◆ Required work: Please restate, exactly as written, the lines running from the beginning of the material through the line that has "bm = bmesh.new(); bx(bm, -32, 14, 10.0, 27, -.2, 0.0);" in it.

◆ Recorded information:

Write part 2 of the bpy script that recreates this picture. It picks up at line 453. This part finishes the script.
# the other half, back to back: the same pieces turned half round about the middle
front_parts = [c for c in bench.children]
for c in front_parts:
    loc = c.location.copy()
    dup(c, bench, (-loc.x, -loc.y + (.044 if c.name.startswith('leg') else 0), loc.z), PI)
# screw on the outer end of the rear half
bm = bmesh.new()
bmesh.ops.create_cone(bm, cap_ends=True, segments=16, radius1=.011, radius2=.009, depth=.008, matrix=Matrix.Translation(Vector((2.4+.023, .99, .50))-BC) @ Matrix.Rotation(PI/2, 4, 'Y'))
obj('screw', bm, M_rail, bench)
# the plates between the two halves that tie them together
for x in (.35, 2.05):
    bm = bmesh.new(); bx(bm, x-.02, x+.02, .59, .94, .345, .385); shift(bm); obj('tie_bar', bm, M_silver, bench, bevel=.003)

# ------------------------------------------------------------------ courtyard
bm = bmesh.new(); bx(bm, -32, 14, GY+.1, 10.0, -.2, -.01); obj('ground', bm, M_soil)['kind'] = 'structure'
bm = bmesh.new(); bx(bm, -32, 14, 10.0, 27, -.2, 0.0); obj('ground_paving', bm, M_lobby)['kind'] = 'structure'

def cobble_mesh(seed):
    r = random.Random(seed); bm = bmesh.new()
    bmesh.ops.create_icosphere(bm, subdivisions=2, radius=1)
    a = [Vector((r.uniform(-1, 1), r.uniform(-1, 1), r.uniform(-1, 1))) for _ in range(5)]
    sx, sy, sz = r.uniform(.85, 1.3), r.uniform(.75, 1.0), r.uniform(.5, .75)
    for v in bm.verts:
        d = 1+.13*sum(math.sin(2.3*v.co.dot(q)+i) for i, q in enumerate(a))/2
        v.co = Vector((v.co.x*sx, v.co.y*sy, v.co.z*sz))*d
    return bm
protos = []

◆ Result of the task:
Write part 2 of the bpy script that recreates this picture. It picks up at line 453. This part finishes the script.
# the other half, back to back: the same pieces turned half round about the middle
front_parts = [c for c in bench.children]
for c in front_parts:
    loc = c.location.copy()
    dup(c, bench, (-loc.x, -loc.y + (.044 if c.name.startswith('leg') else 0), loc.z), PI)
# screw on the outer end of the rear half
bm = bmesh.new()
bmesh.ops.create_cone(bm, cap_ends=True, segments=16, radius1=.011, radius2=.009, depth=.008, matrix=Matrix.Translation(Vector((2.4+.023, .99, .50))-BC) @ Matrix.Rotation(PI/2, 4, 'Y'))
obj('screw', bm, M_rail, bench)
# the plates between the two halves that tie them together
for x in (.35, 2.05):
    bm = bmesh.new(); bx(bm, x-.02, x+.02, .59, .94, .345, .385); shift(bm); obj('tie_bar', bm, M_silver, bench, bevel=.003)

# ------------------------------------------------------------------ courtyard
bm = bmesh.new(); bx(bm, -32, 14, GY+.1, 10.0, -.2, -.01); obj('ground', bm, M_soil)['kind'] = 'structure'
bm = bmesh.new(); bx(bm, -32, 14, 10.0, 27, -.2, 0.0); obj('ground_paving', bm, M_lobby)['kind'] = 'structure'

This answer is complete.